I am glad you pointed out that it was my word choice that was a problem. I thought I was being funny, but I will be more careful next time. My daughter is also very concerned with having “down” time away from boys. The goal is not to keep her encased in bubble wrap and away from anyone of the opposite gender, obviously I am sending her to college so I know for a fact that is not possible.
My primary concern, and my daughters, is that she would like to have down time away from boys. From my perspective there is no good reason to make dorms coed. So, why all the fuss? Since the beginning of colleges they were not coed, why must they be now?
That is a good point and was one of my original concerns. I see that many colleges allow for an option of single sex dorms but then you can not be assured of getting that assignment.
OP, it sounds like you’re concerned that coed dorms force “sexual tension” on students even if they’re not looking for it, and that single sex dorms alleviate that. Have you any experience with single sex dorms? My boyfriend my junior year was in an all-male dorm, and well, there was PLENTY of “sexual tension” all over the place anytime a female walked in.
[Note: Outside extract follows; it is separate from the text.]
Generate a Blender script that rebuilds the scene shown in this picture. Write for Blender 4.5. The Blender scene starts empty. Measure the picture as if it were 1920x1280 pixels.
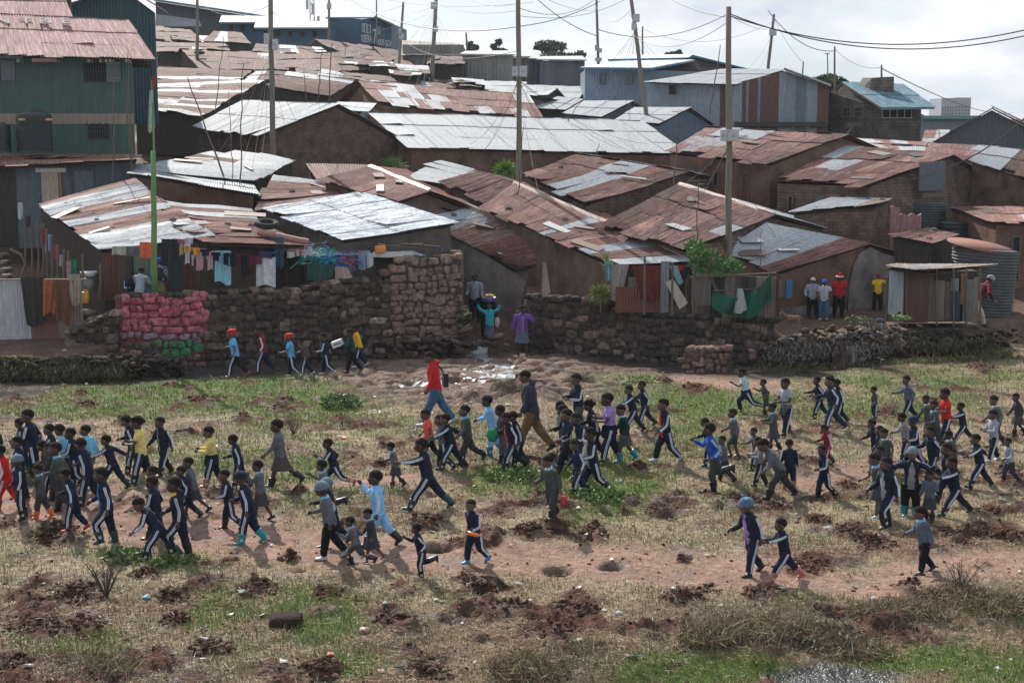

There were no rules about opposite sex visitors, nor curfews, so really, there was plenty of visiting going on, even a few girls who had moved in with guys in single rooms.
And not to be a killjoy, but my parents went to college in the early 50’s. My mom was at a single sex college, dad at a large college in an all-male dorm. Mom lived at home her senior year and commuted because she’d been caught one too many times breaking the male visitor rule-and she was about as straight-laced as they come.
Hopefully your D will find a single sex dorm at a college she likes and you can afford, but please don’t go into this plan thinking that the distractions of coed dorms won’t exist there.